What it leaves out: W-L record. The score at 0:00 is just another data point.
FPI: Football Power Index
What it is: ESPN's statistical model that predicts the average number of points by which a team would beat an average team on a neutral field
What it answers: How much better is one team than another? (What would be the point spread at a neutral site if the betting public behaved objectively?)
Why it helps: Helps measure not just which teams are better but how much better, given the expected points added by each team's offense, defense and special teams. Right now, it says K-State would be favored by 0.8 points over the Frogs in a CCG in, say, Tulsa.
What it leaves out: W-L record, but a bigger weakness is what puts in: performance from prior seasons, the impact of which diminishes as a season progresses
TCU has the best SOR of all teams because it has a better strength of schedule than the other 10-0 teams. That will change, though, once Ohio State plays Michigan. TCU's GC (15th) is low because the Frogs have played from behind and won close. TCU's FPI is 16th because it hasn't had a dominating defense--and also, to a degree, because last year's team with a lot of the same players had a losing record.
While ESPN doesn't divulge the details of calculation, it seems unlikely that there is any brand bias in the first two and very little in the third when calculated late in the season.

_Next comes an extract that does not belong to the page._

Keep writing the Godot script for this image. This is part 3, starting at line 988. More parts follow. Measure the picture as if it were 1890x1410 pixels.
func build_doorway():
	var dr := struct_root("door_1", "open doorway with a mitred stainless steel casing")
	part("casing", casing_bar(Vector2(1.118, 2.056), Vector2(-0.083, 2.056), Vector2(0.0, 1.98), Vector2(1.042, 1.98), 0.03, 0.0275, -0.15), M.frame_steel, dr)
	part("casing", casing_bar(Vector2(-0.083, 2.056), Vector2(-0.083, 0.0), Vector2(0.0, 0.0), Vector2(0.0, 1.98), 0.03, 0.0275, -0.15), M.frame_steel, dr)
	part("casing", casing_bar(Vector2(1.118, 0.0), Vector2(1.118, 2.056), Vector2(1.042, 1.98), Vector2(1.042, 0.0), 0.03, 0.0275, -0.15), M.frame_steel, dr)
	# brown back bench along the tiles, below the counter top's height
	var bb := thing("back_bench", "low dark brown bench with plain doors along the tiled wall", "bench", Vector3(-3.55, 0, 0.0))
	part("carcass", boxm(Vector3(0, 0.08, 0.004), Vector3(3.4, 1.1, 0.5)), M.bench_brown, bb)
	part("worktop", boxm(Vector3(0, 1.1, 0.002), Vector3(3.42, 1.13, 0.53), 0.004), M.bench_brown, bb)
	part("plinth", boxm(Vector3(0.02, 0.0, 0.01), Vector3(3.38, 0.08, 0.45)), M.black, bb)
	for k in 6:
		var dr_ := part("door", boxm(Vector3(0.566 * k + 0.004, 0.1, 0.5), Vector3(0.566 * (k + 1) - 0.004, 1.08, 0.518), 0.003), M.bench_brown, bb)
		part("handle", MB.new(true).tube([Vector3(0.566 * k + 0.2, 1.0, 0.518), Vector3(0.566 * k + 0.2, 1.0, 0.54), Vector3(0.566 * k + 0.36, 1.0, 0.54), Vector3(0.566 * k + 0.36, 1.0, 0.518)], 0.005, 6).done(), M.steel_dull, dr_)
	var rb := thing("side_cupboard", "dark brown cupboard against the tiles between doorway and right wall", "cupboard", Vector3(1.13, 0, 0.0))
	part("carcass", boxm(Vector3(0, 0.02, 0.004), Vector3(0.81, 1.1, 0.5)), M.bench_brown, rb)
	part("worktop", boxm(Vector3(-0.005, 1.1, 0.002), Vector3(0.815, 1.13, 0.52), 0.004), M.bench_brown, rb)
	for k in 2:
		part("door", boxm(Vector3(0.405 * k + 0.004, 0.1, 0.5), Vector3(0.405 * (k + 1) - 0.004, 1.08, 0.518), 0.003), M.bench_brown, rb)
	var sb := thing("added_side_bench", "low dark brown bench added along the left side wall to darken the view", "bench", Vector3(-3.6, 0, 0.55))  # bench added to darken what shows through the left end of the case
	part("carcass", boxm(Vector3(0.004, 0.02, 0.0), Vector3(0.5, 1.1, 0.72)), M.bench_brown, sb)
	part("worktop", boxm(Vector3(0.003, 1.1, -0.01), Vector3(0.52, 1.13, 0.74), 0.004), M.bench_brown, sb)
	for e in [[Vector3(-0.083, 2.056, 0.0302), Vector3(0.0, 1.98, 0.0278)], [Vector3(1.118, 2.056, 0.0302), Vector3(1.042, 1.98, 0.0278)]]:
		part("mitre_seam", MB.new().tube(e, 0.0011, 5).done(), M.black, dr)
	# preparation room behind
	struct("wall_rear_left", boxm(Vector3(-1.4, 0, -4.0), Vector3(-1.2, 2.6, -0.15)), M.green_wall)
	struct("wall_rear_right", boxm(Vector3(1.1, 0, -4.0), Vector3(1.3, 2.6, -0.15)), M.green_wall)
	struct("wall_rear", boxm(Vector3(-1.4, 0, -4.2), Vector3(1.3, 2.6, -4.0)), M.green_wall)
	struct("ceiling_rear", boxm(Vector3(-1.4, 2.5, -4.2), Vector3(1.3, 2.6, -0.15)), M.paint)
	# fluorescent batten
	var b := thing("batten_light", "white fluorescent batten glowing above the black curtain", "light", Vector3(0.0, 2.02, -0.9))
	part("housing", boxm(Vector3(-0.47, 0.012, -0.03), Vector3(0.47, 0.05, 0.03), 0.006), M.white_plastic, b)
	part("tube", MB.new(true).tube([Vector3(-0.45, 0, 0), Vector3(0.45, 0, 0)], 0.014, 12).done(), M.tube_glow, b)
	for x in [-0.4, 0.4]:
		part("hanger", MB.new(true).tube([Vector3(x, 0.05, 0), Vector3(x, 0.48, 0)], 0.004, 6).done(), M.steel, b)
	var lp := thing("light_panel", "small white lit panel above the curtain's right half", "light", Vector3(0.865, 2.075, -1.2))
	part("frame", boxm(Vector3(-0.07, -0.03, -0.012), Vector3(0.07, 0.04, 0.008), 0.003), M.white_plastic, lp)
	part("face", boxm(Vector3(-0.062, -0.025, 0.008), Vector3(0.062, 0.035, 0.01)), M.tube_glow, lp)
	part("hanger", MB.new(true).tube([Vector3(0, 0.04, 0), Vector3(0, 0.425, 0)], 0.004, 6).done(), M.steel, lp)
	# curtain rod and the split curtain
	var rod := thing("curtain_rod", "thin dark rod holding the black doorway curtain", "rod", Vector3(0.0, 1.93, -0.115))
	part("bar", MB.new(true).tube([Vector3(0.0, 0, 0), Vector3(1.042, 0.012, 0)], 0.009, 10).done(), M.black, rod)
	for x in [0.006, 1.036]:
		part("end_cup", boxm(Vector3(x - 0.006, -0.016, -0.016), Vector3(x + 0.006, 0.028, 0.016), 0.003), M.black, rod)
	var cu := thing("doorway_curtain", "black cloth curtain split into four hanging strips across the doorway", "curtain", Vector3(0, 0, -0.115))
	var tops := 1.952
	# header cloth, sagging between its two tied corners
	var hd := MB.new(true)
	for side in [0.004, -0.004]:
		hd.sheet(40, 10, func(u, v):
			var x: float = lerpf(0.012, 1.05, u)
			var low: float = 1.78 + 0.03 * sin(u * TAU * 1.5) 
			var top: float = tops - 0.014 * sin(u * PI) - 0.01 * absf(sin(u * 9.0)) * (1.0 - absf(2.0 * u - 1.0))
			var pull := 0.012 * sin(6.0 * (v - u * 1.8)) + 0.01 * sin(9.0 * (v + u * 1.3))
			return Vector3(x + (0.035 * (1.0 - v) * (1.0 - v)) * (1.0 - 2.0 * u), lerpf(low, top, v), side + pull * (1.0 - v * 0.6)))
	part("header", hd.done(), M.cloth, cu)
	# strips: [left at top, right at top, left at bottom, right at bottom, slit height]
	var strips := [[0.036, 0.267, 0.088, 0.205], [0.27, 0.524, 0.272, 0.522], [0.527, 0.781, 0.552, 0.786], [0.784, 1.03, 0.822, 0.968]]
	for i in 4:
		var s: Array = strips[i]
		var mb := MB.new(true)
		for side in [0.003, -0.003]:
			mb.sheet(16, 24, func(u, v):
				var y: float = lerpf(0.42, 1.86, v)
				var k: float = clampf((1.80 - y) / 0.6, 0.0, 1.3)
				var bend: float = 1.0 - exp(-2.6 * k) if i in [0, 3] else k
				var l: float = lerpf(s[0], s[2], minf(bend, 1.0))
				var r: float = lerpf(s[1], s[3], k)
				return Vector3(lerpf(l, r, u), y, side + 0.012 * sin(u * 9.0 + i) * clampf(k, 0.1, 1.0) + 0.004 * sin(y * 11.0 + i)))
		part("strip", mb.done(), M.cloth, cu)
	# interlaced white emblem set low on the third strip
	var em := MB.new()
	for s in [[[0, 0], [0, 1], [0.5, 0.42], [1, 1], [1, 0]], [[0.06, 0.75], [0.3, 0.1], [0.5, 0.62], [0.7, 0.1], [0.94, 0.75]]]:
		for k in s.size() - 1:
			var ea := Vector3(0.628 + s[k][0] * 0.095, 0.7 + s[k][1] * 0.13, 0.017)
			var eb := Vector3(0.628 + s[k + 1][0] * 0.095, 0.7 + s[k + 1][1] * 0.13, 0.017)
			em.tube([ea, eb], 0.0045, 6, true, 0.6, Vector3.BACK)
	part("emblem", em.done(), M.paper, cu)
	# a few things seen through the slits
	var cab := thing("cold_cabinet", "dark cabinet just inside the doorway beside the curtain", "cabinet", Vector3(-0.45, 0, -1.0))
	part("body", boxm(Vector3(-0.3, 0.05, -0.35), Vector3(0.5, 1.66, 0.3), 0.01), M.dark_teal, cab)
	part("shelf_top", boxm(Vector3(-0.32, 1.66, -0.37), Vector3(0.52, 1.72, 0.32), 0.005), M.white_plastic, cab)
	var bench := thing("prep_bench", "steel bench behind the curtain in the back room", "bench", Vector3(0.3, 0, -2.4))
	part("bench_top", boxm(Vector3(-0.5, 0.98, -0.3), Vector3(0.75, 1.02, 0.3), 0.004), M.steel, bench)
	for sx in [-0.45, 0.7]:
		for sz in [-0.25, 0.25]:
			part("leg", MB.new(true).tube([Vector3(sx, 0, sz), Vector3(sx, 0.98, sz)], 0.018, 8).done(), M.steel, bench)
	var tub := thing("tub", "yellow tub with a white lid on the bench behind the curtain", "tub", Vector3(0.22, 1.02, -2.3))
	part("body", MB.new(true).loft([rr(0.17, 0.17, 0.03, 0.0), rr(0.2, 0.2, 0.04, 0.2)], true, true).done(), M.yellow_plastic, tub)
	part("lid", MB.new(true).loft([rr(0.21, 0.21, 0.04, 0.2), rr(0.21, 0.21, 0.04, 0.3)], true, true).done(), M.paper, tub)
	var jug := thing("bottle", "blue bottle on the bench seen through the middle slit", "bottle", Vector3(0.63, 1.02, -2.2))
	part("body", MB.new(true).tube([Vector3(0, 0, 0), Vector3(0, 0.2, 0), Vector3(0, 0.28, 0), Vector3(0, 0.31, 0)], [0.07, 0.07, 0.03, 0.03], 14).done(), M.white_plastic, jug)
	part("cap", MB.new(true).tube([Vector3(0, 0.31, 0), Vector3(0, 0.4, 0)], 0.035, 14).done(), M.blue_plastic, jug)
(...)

You could put TCU first based purely on resume to this point--because no 10-0 team has played a stronger schedule, and no 9-1 team would have a 51+% likelihood of being 10-0 against TCU's schedule. The reason most people have TCU 4th is because team-unit performances suggest that Georgia, Ohio State and Michigan would all be 10+ point favorites among a balanced betting public in a neutral-site game. Either Ohio State or Michigan will have the better resume once one beats the other, so it's convenient to keep them both ahead until that happens.
Heather is trying to split the difference, putting TCU third to give SOR a little extra weight. But that's saying that even though TCU has an equivalent record while playing a better schedule to date than Ohio State and Michigan, OSU as a 14-point FPI favorite should be ahead of the Frogs, while Michigan as a 10-point FPI favorite should be behind them.
And I don't disagree that Finebaum is an SEC hack, but he's not crazy to say that TCU has punched above its weight all season, winning close games, making them the most likely good team to slip up this weekend. We can all hate the way he says it, though.